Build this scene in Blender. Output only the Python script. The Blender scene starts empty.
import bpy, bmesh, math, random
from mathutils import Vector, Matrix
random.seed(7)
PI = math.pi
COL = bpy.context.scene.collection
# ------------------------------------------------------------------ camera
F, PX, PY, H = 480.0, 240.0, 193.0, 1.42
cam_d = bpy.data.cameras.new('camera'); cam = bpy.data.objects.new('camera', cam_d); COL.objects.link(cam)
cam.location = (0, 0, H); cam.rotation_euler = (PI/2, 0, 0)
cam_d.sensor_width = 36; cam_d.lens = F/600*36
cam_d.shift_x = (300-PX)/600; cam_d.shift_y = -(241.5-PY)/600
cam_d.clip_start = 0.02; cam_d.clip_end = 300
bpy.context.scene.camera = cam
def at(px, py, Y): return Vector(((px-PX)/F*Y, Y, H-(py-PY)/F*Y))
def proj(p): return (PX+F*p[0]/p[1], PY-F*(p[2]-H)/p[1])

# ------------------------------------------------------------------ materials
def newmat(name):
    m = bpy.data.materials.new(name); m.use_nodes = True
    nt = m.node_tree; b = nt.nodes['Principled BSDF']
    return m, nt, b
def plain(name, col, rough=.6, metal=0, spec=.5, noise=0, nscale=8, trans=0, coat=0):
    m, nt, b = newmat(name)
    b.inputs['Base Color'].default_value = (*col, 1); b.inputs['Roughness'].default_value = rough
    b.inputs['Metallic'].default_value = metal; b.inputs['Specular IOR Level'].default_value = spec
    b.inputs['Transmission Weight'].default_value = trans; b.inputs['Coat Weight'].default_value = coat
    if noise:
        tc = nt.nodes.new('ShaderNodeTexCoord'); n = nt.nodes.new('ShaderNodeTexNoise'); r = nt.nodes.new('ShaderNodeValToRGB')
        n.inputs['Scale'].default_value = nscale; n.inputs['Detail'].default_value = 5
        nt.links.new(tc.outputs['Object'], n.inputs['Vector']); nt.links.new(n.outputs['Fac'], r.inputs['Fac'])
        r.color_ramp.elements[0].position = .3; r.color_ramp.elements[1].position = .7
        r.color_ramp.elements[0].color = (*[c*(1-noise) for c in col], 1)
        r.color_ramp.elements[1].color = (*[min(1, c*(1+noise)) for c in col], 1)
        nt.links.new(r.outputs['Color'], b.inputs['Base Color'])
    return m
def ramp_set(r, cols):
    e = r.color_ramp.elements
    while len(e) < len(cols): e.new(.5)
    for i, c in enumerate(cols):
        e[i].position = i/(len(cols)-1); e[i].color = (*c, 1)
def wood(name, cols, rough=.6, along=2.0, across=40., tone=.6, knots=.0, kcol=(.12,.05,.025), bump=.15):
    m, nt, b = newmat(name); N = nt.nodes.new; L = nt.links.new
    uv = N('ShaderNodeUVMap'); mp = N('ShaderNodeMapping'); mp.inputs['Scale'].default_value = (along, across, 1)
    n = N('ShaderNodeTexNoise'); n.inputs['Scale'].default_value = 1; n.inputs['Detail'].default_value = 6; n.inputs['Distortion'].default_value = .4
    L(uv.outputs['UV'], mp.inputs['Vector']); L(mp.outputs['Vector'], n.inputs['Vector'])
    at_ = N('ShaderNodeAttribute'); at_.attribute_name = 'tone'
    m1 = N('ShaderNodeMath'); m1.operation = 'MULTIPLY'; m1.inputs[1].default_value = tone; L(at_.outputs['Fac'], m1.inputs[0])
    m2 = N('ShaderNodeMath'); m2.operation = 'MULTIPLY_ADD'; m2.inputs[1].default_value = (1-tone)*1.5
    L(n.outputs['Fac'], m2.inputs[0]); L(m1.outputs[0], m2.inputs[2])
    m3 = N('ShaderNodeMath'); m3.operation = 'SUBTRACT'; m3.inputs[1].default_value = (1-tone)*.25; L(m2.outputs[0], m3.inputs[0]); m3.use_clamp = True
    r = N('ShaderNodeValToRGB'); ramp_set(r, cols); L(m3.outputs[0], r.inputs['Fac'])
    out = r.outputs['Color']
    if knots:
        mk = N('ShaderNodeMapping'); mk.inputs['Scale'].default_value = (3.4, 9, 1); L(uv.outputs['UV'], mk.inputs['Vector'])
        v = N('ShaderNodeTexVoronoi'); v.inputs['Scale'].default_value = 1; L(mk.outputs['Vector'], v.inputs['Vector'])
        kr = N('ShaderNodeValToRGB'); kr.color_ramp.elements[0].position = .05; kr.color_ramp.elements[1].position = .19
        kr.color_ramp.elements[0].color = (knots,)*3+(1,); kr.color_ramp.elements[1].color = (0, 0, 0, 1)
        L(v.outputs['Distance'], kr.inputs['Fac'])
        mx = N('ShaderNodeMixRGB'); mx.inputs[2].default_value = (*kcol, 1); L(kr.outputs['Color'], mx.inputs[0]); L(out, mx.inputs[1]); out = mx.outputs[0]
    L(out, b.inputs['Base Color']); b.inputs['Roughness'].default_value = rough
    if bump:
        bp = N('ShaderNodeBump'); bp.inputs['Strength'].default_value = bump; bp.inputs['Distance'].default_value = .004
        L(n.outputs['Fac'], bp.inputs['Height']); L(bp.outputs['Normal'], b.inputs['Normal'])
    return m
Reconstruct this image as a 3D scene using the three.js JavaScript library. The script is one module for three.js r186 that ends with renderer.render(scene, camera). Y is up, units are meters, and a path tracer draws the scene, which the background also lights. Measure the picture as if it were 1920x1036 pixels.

#### [Instructions to follow]
Reproduce each record exactly, leaving nothing out.

#### [Output for this task]
Build this scene in Blender. Output only the Python script. The Blender scene starts empty.
import bpy, bmesh, math, random
from mathutils import Vector, Matrix
random.seed(7)
PI = math.pi
COL = bpy.context.scene.collection
# ------------------------------------------------------------------ camera
F, PX, PY, H = 480.0, 240.0, 193.0, 1.42
cam_d = bpy.data.cameras.new('camera'); cam = bpy.data.objects.new('camera', cam_d); COL.objects.link(cam)
cam.location = (0, 0, H); cam.rotation_euler = (PI/2, 0, 0)
cam_d.sensor_width = 36; cam_d.lens = F/600*36
cam_d.shift_x = (300-PX)/600; cam_d.shift_y = -(241.5-PY)/600
cam_d.clip_start = 0.02; cam_d.clip_end = 300
bpy.context.scene.camera = cam
def at(px, py, Y): return Vector(((px-PX)/F*Y, Y, H-(py-PY)/F*Y))
def proj(p): return (PX+F*p[0]/p[1], PY-F*(p[2]-H)/p[1])

# ------------------------------------------------------------------ materials
def newmat(name):
    m = bpy.data.materials.new(name); m.use_nodes = True
    nt = m.node_tree; b = nt.nodes['Principled BSDF']
    return m, nt, b
def plain(name, col, rough=.6, metal=0, spec=.5, noise=0, nscale=8, trans=0, coat=0):
    m, nt, b = newmat(name)
    b.inputs['Base Color'].default_value = (*col, 1); b.inputs['Roughness'].default_value = rough
    b.inputs['Metallic'].default_value = metal; b.inputs['Specular IOR Level'].default_value = spec
    b.inputs['Transmission Weight'].default_value = trans; b.inputs['Coat Weight'].default_value = coat
    if noise:
        tc = nt.nodes.new('ShaderNodeTexCoord'); n = nt.nodes.new('ShaderNodeTexNoise'); r = nt.nodes.new('ShaderNodeValToRGB')
        n.inputs['Scale'].default_value = nscale; n.inputs['Detail'].default_value = 5
        nt.links.new(tc.outputs['Object'], n.inputs['Vector']); nt.links.new(n.outputs['Fac'], r.inputs['Fac'])
        r.color_ramp.elements[0].position = .3; r.color_ramp.elements[1].position = .7
        r.color_ramp.elements[0].color = (*[c*(1-noise) for c in col], 1)
        r.color_ramp.elements[1].color = (*[min(1, c*(1+noise)) for c in col], 1)
        nt.links.new(r.outputs['Color'], b.inputs['Base Color'])
    return m
def ramp_set(r, cols):
    e = r.color_ramp.elements
    while len(e) < len(cols): e.new(.5)
    for i, c in enumerate(cols):
        e[i].position = i/(len(cols)-1); e[i].color = (*c, 1)
def wood(name, cols, rough=.6, along=2.0, across=40., tone=.6, knots=.0, kcol=(.12,.05,.025), bump=.15):
    m, nt, b = newmat(name); N = nt.nodes.new; L = nt.links.new
    uv = N('ShaderNodeUVMap'); mp = N('ShaderNodeMapping'); mp.inputs['Scale'].default_value = (along, across, 1)
    n = N('ShaderNodeTexNoise'); n.inputs['Scale'].default_value = 1; n.inputs['Detail'].default_value = 6; n.inputs['Distortion'].default_value = .4
    L(uv.outputs['UV'], mp.inputs['Vector']); L(mp.outputs['Vector'], n.inputs['Vector'])
    at_ = N('ShaderNodeAttribute'); at_.attribute_name = 'tone'
    m1 = N('ShaderNodeMath'); m1.operation = 'MULTIPLY'; m1.inputs[1].default_value = tone; L(at_.outputs['Fac'], m1.inputs[0])
    m2 = N('ShaderNodeMath'); m2.operation = 'MULTIPLY_ADD'; m2.inputs[1].default_value = (1-tone)*1.5
    L(n.outputs['Fac'], m2.inputs[0]); L(m1.outputs[0], m2.inputs[2])
    m3 = N('ShaderNodeMath'); m3.operation = 'SUBTRACT'; m3.inputs[1].default_value = (1-tone)*.25; L(m2.outputs[0], m3.inputs[0]); m3.use_clamp = True
    r = N('ShaderNodeValToRGB'); ramp_set(r, cols); L(m3.outputs[0], r.inputs['Fac'])
    out = r.outputs['Color']
    if knots:
        mk = N('ShaderNodeMapping'); mk.inputs['Scale'].default_value = (3.4, 9, 1); L(uv.outputs['UV'], mk.inputs['Vector'])
        v = N('ShaderNodeTexVoronoi'); v.inputs['Scale'].default_value = 1; L(mk.outputs['Vector'], v.inputs['Vector'])
        kr = N('ShaderNodeValToRGB'); kr.color_ramp.elements[0].position = .05; kr.color_ramp.elements[1].position = .19
        kr.color_ramp.elements[0].color = (knots,)*3+(1,); kr.color_ramp.elements[1].color = (0, 0, 0, 1)
        L(v.outputs['Distance'], kr.inputs['Fac'])
        mx = N('ShaderNodeMixRGB'); mx.inputs[2].default_value = (*kcol, 1); L(kr.outputs['Color'], mx.inputs[0]); L(out, mx.inputs[1]); out = mx.outputs[0]
    L(out, b.inputs['Base Color']); b.inputs['Roughness'].default_value = rough
    if bump:
        bp = N('ShaderNodeBump'); bp.inputs['Strength'].default_value = bump; bp.inputs['Distance'].default_value = .004
        L(n.outputs['Fac'], bp.inputs['Height']); L(bp.outputs['Normal'], b.inputs['Normal'])
    return m
Reconstruct this image as a 3D scene using the three.js JavaScript library. The script is one module for three.js r186 that ends with renderer.render(scene, camera). Y is up, units are meters, and a path tracer draws the scene, which the background also lights. Measure the picture as if it were 1920x1036 pixels.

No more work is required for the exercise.